While there isn't really any coherent ideology, Bannon is clearly driven by an ever-present, unrelenting de(con)structive id that is intent on undoing and blowing everything up for no particular reason. After meditating on this fact, I got a sense of what Klayman seems to assert as good and evil in contemporary national and international politics, specifically in relation to figures like Ilhan Omar and AOC and far-right nationalists on a global scale: Good would be putting your foot down, putting in work against a barbarism always ready to return (taking control of women’s bodies, violently othering non-white ethnicities and cultures, etc.); Bad would be the destructive id and its desire to undo everything and undo individuality for the sake of a totally phony version of the “greater good” that justifies particular acts of violence, over time allowing them to become the norm.

The movie’s namesake comes from an Abraham Lincoln speech Bannon reads at one point in the movie. As president, Lincoln wrote about how the Union was on the “brink of destruction,” and about how he must stay steadfast in his mission in order to avert such despair. Bannon strongly identified with Lincoln, stating at one point that he’s doing the Lord’s work.
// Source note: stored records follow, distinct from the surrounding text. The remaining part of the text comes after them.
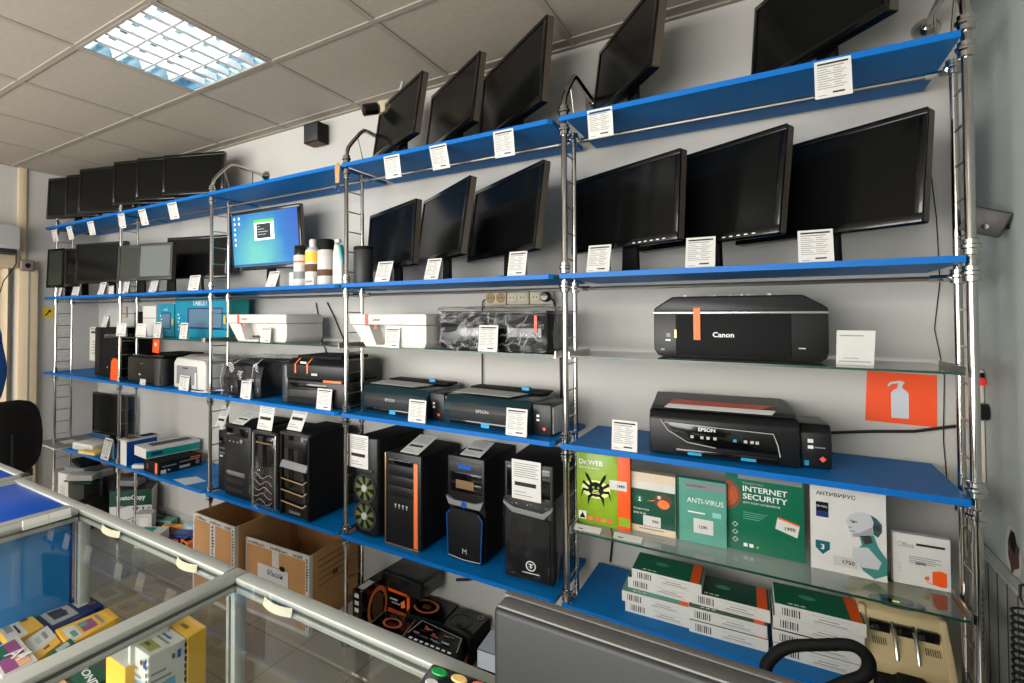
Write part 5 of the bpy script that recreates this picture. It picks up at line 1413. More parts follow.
# ---------------------------------------------------------------- on the floor under the shelves
def open_carton(label, x, y, w, d, h, yaw, sign=False, texts=()):
    t = thing('cardboard_box', label, 'cardboard box', (x, y, 0), R(yaw), 'large open cardboard boxes on the floor')
    k = .005
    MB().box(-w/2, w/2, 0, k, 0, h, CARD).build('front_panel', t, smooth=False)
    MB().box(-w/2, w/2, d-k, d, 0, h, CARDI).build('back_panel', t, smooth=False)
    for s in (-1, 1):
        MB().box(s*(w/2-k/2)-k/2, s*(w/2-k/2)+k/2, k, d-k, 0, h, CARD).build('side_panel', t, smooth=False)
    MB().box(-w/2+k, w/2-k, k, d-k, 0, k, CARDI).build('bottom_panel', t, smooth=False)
    m = MB()
    m.fr(-w/2-.001, h-.025, w/2+.001, h+.001, -.0008, TAPEW).fr(w/2-.022, 0, w/2+.0008, h, -.0010, TAPEW).fr(-w/2, 0, -w/2+.010, h, -.0010, TAPEW).fr(-w/2, 0, w/2, .018, -.0010, TAPEW)
    m.sd(0, 0, .022, h, w/2+.0008, TAPEW).fr(-.025, h*.72 if sign else .0, .018, h, -.0012, TAPEW)
    m.box(-w/2-.001, w/2+.001, -.0008, k+.0008, h, h+.0008, TAPEW)
    m.build('packing_tape', t, smooth=False, label='printed packing tape')
    txt('million   million   mill', INKD, t, (-w/2+.02, -.0016, h-.021), w=w*.85, h=.014, bold=.02)
    txt('million  rillion', INKD, t, (w/2-.018, -.0018, h*.96), w=h*.85, h=.014, rot=(R(90), R(90), 0), bold=.02)
    if not sign: txt('million  mill', INKD, t, (-.012, -.0018, h*.92), w=h*.75, h=.02, rot=(R(90), R(90), 0), bold=.02)
    return t
t = open_carton('open cardboard box with a white handwritten sheet on its front', -2.215, -.06, .395, .36, .345, 3, True)
MB().fr(-.115, .130, .075, .245, -.0022, PAPER).build('paper_sign', t, smooth=False, label='white sheet with blue handwriting')
txt('Мыши', NAVY, t, (-.055, -.0028, .205), w=.10, h=.026, shear=.3, bold=.01)
m = MB()
for k in range(5): m.sd(.06, .30-k*.028, .06+.24-.02*(k % 3), .304-k*.028, .1975+.0012, BROWN)
m.sd(.16, .20, .20, .225, .1975+.0012, BROWN)
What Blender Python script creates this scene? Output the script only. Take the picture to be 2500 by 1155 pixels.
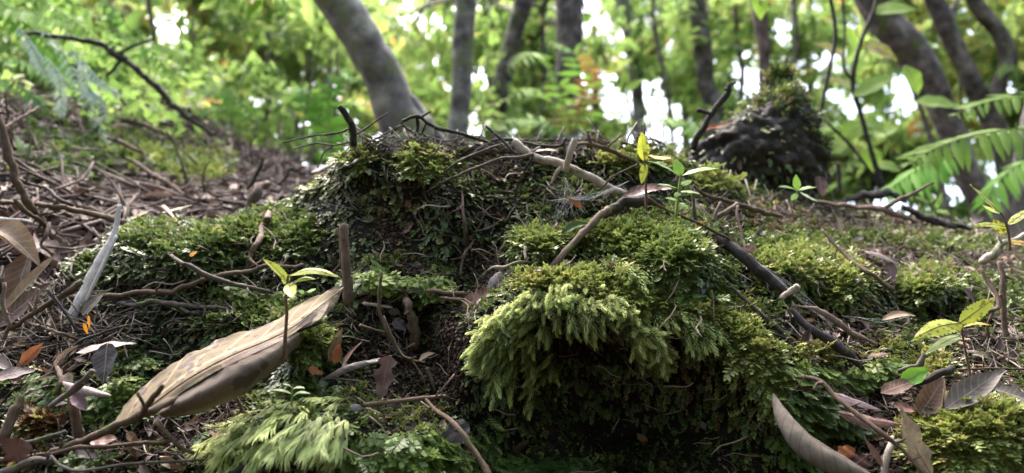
import bpy, math, random
import numpy as np
from mathutils import Vector

for o in list(bpy.data.objects):
    bpy.data.objects.remove(o)
SC = bpy.context.scene
COL = SC.collection
RNG = np.random.default_rng(7)
random.seed(7)

# ------------------------------------------------------------------ camera
PITCH = math.radians(15.0)
FPX = 1819.0                      # focal length in pixels of a 2500 px wide frame
CAM = np.array([0.0, 0.0, 0.12])
FW = np.array([0.0, math.cos(PITCH), math.sin(PITCH)])
UP = np.array([0.0, -math.sin(PITCH), math.cos(PITCH)])
RT = np.array([1.0, 0.0, 0.0])
cam_d = bpy.data.cameras.new("camera")
cam = bpy.data.objects.new("camera", cam_d)
COL.objects.link(cam)
cam.location = CAM
cam.rotation_euler = (math.radians(90) + PITCH, 0, 0)
cam_d.sensor_width = 36.0
cam_d.lens = 36.0 * FPX / 2500.0
cam_d.clip_start = 0.02
cam_d.clip_end = 500.0
cam_d.dof.use_dof = True
cam_d.dof.focus_distance = 0.48
cam_d.dof.aperture_fstop = 6.4
SC.camera = cam

# ------------------------------------------------------------------ light
SUN_EL, SUN_ROT = math.radians(64), math.radians(-25)
world = bpy.data.worlds.new("World")
SC.world = world
world.use_nodes = True
wn = world.node_tree
wn.nodes.clear()
sky = wn.nodes.new("ShaderNodeTexSky")
sky.sky_type = 'NISHITA'
sky.sun_disc = False
sky.sun_elevation = SUN_EL
sky.sun_rotation = SUN_ROT
sky.dust_density = 7.0
sky.air_density = 1.0
sky.ozone_density = 1.0
bg = wn.nodes.new("ShaderNodeBackground")
bg.inputs["Strength"].default_value = 0.15
wo = wn.nodes.new("ShaderNodeOutputWorld")
wn.links.new(sky.outputs[0], bg.inputs[0])
wn.links.new(bg.outputs[0], wo.inputs[0])
sun_d = bpy.data.lights.new("sun", 'SUN')
sun_d.energy = 1.35
sun_d.angle = math.radians(36)
sun_d.color = (1.0, 0.97, 0.91)
sun = bpy.data.objects.new("sun", sun_d)
COL.objects.link(sun)
# direction towards the sun: rotation is clockwise from +Y seen from above
sdir = Vector((math.sin(SUN_ROT) * math.cos(SUN_EL), math.cos(SUN_ROT) * math.cos(SUN_EL), math.sin(SUN_EL)))
sun.rotation_euler = sdir.to_track_quat('Z', 'Y').to_euler()
SC.view_settings.view_transform = 'Standard'
SC.view_settings.look = 'None'
SC.view_settings.exposure = 2.7
SC.view_settings.gamma = 1.0
SC.view_settings.use_curve_mapping = False
SC.render.engine = 'CYCLES'
SC.cycles.max_bounces = 6
SC.cycles.diffuse_bounces = 3
SC.cycles.transmission_bounces = 4
SC.cycles.glossy_bounces = 2
SC.cycles.caustics_reflective = False
SC.cycles.caustics_refractive = False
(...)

It’s at this point that I realized that Bannon’s confidence probably is a smokescreen. He wants to destroy political reality per se; but we are well past the brink of destruction, in no small part because of Bannon’s actions, anyway you look at it. It’s up to others to step into Lincoln’s shoes. Klayman’s brilliant documentary chooses to forgo actively making a judgment call on Bannon and chooses to, well, let Bannon deconstruct himself.